## begin

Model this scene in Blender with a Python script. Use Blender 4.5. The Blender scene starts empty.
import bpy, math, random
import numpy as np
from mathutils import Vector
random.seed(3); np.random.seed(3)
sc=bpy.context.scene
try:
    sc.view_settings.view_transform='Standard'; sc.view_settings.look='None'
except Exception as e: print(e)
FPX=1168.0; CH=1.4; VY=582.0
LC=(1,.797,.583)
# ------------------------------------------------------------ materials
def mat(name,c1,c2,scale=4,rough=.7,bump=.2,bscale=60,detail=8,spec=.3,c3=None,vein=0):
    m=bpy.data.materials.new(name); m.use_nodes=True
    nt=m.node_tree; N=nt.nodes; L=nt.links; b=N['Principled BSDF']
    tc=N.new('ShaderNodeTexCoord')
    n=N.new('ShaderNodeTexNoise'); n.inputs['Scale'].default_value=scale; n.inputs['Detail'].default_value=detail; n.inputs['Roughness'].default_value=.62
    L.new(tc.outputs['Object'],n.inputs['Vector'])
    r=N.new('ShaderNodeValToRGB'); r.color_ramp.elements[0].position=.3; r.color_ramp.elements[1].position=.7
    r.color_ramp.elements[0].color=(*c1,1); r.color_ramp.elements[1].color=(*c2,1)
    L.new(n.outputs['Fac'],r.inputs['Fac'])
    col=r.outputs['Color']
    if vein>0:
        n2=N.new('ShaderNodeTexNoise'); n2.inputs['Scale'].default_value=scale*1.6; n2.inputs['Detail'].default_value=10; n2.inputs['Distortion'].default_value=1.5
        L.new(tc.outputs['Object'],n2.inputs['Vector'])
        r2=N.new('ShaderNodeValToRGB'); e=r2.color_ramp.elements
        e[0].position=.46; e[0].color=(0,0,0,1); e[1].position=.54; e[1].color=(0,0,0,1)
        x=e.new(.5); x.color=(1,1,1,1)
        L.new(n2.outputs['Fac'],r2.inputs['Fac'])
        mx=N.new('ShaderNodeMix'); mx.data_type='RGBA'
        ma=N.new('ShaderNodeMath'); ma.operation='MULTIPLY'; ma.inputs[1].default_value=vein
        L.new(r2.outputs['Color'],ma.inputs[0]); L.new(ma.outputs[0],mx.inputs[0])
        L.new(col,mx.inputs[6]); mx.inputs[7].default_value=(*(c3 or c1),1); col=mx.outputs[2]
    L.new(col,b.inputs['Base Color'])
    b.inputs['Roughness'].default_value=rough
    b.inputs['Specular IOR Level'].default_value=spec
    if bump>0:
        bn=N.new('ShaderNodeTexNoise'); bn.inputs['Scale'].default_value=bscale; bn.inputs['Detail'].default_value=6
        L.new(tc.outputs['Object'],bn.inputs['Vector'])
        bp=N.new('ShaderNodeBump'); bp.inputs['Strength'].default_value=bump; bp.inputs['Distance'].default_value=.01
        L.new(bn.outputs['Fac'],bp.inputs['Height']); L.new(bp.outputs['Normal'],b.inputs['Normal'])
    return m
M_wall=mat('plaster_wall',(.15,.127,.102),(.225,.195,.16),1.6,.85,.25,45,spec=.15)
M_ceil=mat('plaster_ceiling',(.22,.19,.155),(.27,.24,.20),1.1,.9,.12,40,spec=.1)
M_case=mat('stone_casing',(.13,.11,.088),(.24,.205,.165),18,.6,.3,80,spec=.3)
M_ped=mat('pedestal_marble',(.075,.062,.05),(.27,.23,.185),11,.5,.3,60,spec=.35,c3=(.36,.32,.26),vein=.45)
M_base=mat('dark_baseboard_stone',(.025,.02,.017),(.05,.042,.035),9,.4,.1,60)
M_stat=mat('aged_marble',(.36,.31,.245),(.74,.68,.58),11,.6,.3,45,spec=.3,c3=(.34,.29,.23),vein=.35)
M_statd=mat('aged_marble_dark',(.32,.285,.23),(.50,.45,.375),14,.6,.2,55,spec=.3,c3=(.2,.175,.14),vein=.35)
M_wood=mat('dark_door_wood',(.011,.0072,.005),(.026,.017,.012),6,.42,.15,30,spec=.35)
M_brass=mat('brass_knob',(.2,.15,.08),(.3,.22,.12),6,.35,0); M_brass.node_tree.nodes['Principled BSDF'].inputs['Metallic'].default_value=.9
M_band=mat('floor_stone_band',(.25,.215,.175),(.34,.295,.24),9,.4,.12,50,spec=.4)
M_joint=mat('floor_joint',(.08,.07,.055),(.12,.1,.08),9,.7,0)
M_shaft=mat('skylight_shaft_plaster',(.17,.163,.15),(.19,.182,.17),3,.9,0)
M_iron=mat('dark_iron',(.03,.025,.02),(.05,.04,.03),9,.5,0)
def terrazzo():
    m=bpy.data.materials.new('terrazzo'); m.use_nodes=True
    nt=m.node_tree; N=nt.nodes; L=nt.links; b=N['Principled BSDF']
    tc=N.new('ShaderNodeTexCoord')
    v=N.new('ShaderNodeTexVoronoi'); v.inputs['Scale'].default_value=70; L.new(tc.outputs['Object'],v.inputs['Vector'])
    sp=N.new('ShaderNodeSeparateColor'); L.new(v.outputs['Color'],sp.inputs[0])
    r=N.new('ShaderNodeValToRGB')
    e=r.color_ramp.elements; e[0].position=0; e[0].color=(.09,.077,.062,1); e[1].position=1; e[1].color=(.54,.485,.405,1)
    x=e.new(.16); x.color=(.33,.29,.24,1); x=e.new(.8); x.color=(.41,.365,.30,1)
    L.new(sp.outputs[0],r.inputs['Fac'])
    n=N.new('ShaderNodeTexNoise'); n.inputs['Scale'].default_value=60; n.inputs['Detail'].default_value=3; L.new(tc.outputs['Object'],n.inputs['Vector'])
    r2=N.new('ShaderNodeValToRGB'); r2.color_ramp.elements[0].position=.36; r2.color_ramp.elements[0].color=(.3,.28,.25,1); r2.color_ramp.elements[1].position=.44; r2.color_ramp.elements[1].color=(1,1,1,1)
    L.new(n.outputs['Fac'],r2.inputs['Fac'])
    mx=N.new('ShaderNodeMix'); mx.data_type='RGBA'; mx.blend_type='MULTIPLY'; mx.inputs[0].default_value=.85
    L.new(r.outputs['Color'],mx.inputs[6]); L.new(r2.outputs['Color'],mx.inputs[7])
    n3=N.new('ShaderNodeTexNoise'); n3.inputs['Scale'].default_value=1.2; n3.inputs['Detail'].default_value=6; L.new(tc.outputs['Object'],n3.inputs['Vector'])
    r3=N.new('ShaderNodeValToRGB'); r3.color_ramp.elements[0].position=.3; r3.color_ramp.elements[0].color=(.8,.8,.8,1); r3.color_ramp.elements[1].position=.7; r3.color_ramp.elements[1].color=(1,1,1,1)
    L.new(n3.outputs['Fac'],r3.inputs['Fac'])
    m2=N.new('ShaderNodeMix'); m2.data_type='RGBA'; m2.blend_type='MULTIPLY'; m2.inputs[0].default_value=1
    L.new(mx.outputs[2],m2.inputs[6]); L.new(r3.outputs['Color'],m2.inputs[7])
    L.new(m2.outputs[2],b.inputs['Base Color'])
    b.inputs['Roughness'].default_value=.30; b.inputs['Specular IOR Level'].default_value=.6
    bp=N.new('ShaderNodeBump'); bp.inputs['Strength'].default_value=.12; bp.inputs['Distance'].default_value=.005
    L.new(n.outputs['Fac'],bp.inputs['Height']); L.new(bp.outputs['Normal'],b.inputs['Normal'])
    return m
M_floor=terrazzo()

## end

_Stated task_
Repeat the listing above without any change.

_Output for this task_
Model this scene in Blender with a Python script. Use Blender 4.5. The Blender scene starts empty.
import bpy, math, random
import numpy as np
from mathutils import Vector
random.seed(3); np.random.seed(3)
sc=bpy.context.scene
try:
    sc.view_settings.view_transform='Standard'; sc.view_settings.look='None'
except Exception as e: print(e)
FPX=1168.0; CH=1.4; VY=582.0
LC=(1,.797,.583)
# ------------------------------------------------------------ materials
def mat(name,c1,c2,scale=4,rough=.7,bump=.2,bscale=60,detail=8,spec=.3,c3=None,vein=0):
    m=bpy.data.materials.new(name); m.use_nodes=True
    nt=m.node_tree; N=nt.nodes; L=nt.links; b=N['Principled BSDF']
    tc=N.new('ShaderNodeTexCoord')
    n=N.new('ShaderNodeTexNoise'); n.inputs['Scale'].default_value=scale; n.inputs['Detail'].default_value=detail; n.inputs['Roughness'].default_value=.62
    L.new(tc.outputs['Object'],n.inputs['Vector'])
    r=N.new('ShaderNodeValToRGB'); r.color_ramp.elements[0].position=.3; r.color_ramp.elements[1].position=.7
    r.color_ramp.elements[0].color=(*c1,1); r.color_ramp.elements[1].color=(*c2,1)
    L.new(n.outputs['Fac'],r.inputs['Fac'])
    col=r.outputs['Color']
    if vein>0:
        n2=N.new('ShaderNodeTexNoise'); n2.inputs['Scale'].default_value=scale*1.6; n2.inputs['Detail'].default_value=10; n2.inputs['Distortion'].default_value=1.5
        L.new(tc.outputs['Object'],n2.inputs['Vector'])
        r2=N.new('ShaderNodeValToRGB'); e=r2.color_ramp.elements
        e[0].position=.46; e[0].color=(0,0,0,1); e[1].position=.54; e[1].color=(0,0,0,1)
        x=e.new(.5); x.color=(1,1,1,1)
        L.new(n2.outputs['Fac'],r2.inputs['Fac'])
        mx=N.new('ShaderNodeMix'); mx.data_type='RGBA'
        ma=N.new('ShaderNodeMath'); ma.operation='MULTIPLY'; ma.inputs[1].default_value=vein
        L.new(r2.outputs['Color'],ma.inputs[0]); L.new(ma.outputs[0],mx.inputs[0])
        L.new(col,mx.inputs[6]); mx.inputs[7].default_value=(*(c3 or c1),1); col=mx.outputs[2]
    L.new(col,b.inputs['Base Color'])
    b.inputs['Roughness'].default_value=rough
    b.inputs['Specular IOR Level'].default_value=spec
    if bump>0:
        bn=N.new('ShaderNodeTexNoise'); bn.inputs['Scale'].default_value=bscale; bn.inputs['Detail'].default_value=6
        L.new(tc.outputs['Object'],bn.inputs['Vector'])
        bp=N.new('ShaderNodeBump'); bp.inputs['Strength'].default_value=bump; bp.inputs['Distance'].default_value=.01
        L.new(bn.outputs['Fac'],bp.inputs['Height']); L.new(bp.outputs['Normal'],b.inputs['Normal'])
    return m
M_wall=mat('plaster_wall',(.15,.127,.102),(.225,.195,.16),1.6,.85,.25,45,spec=.15)
M_ceil=mat('plaster_ceiling',(.22,.19,.155),(.27,.24,.20),1.1,.9,.12,40,spec=.1)
M_case=mat('stone_casing',(.13,.11,.088),(.24,.205,.165),18,.6,.3,80,spec=.3)
M_ped=mat('pedestal_marble',(.075,.062,.05),(.27,.23,.185),11,.5,.3,60,spec=.35,c3=(.36,.32,.26),vein=.45)
M_base=mat('dark_baseboard_stone',(.025,.02,.017),(.05,.042,.035),9,.4,.1,60)
M_stat=mat('aged_marble',(.36,.31,.245),(.74,.68,.58),11,.6,.3,45,spec=.3,c3=(.34,.29,.23),vein=.35)
M_statd=mat('aged_marble_dark',(.32,.285,.23),(.50,.45,.375),14,.6,.2,55,spec=.3,c3=(.2,.175,.14),vein=.35)
M_wood=mat('dark_door_wood',(.011,.0072,.005),(.026,.017,.012),6,.42,.15,30,spec=.35)
M_brass=mat('brass_knob',(.2,.15,.08),(.3,.22,.12),6,.35,0); M_brass.node_tree.nodes['Principled BSDF'].inputs['Metallic'].default_value=.9
M_band=mat('floor_stone_band',(.25,.215,.175),(.34,.295,.24),9,.4,.12,50,spec=.4)
M_joint=mat('floor_joint',(.08,.07,.055),(.12,.1,.08),9,.7,0)
M_shaft=mat('skylight_shaft_plaster',(.17,.163,.15),(.19,.182,.17),3,.9,0)
M_iron=mat('dark_iron',(.03,.025,.02),(.05,.04,.03),9,.5,0)
def terrazzo():
    m=bpy.data.materials.new('terrazzo'); m.use_nodes=True
    nt=m.node_tree; N=nt.nodes; L=nt.links; b=N['Principled BSDF']
    tc=N.new('ShaderNodeTexCoord')
    v=N.new('ShaderNodeTexVoronoi'); v.inputs['Scale'].default_value=70; L.new(tc.outputs['Object'],v.inputs['Vector'])
    sp=N.new('ShaderNodeSeparateColor'); L.new(v.outputs['Color'],sp.inputs[0])
    r=N.new('ShaderNodeValToRGB')
    e=r.color_ramp.elements; e[0].position=0; e[0].color=(.09,.077,.062,1); e[1].position=1; e[1].color=(.54,.485,.405,1)
    x=e.new(.16); x.color=(.33,.29,.24,1); x=e.new(.8); x.color=(.41,.365,.30,1)
    L.new(sp.outputs[0],r.inputs['Fac'])
    n=N.new('ShaderNodeTexNoise'); n.inputs['Scale'].default_value=60; n.inputs['Detail'].default_value=3; L.new(tc.outputs['Object'],n.inputs['Vector'])
    r2=N.new('ShaderNodeValToRGB'); r2.color_ramp.elements[0].position=.36; r2.color_ramp.elements[0].color=(.3,.28,.25,1); r2.color_ramp.elements[1].position=.44; r2.color_ramp.elements[1].color=(1,1,1,1)
    L.new(n.outputs['Fac'],r2.inputs['Fac'])
    mx=N.new('ShaderNodeMix'); mx.data_type='RGBA'; mx.blend_type='MULTIPLY'; mx.inputs[0].default_value=.85
    L.new(r.outputs['Color'],mx.inputs[6]); L.new(r2.outputs['Color'],mx.inputs[7])
    n3=N.new('ShaderNodeTexNoise'); n3.inputs['Scale'].default_value=1.2; n3.inputs['Detail'].default_value=6; L.new(tc.outputs['Object'],n3.inputs['Vector'])
    r3=N.new('ShaderNodeValToRGB'); r3.color_ramp.elements[0].position=.3; r3.color_ramp.elements[0].color=(.8,.8,.8,1); r3.color_ramp.elements[1].position=.7; r3.color_ramp.elements[1].color=(1,1,1,1)
    L.new(n3.outputs['Fac'],r3.inputs['Fac'])
    m2=N.new('ShaderNodeMix'); m2.data_type='RGBA'; m2.blend_type='MULTIPLY'; m2.inputs[0].default_value=1
    L.new(mx.outputs[2],m2.inputs[6]); L.new(r3.outputs['Color'],m2.inputs[7])
    L.new(m2.outputs[2],b.inputs['Base Color'])
    b.inputs['Roughness'].default_value=.30; b.inputs['Specular IOR Level'].default_value=.6
    bp=N.new('ShaderNodeBump'); bp.inputs['Strength'].default_value=.12; bp.inputs['Distance'].default_value=.005
    L.new(n.outputs['Fac'],bp.inputs['Height']); L.new(bp.outputs['Normal'],b.inputs['Normal'])
    return m
M_floor=terrazzo()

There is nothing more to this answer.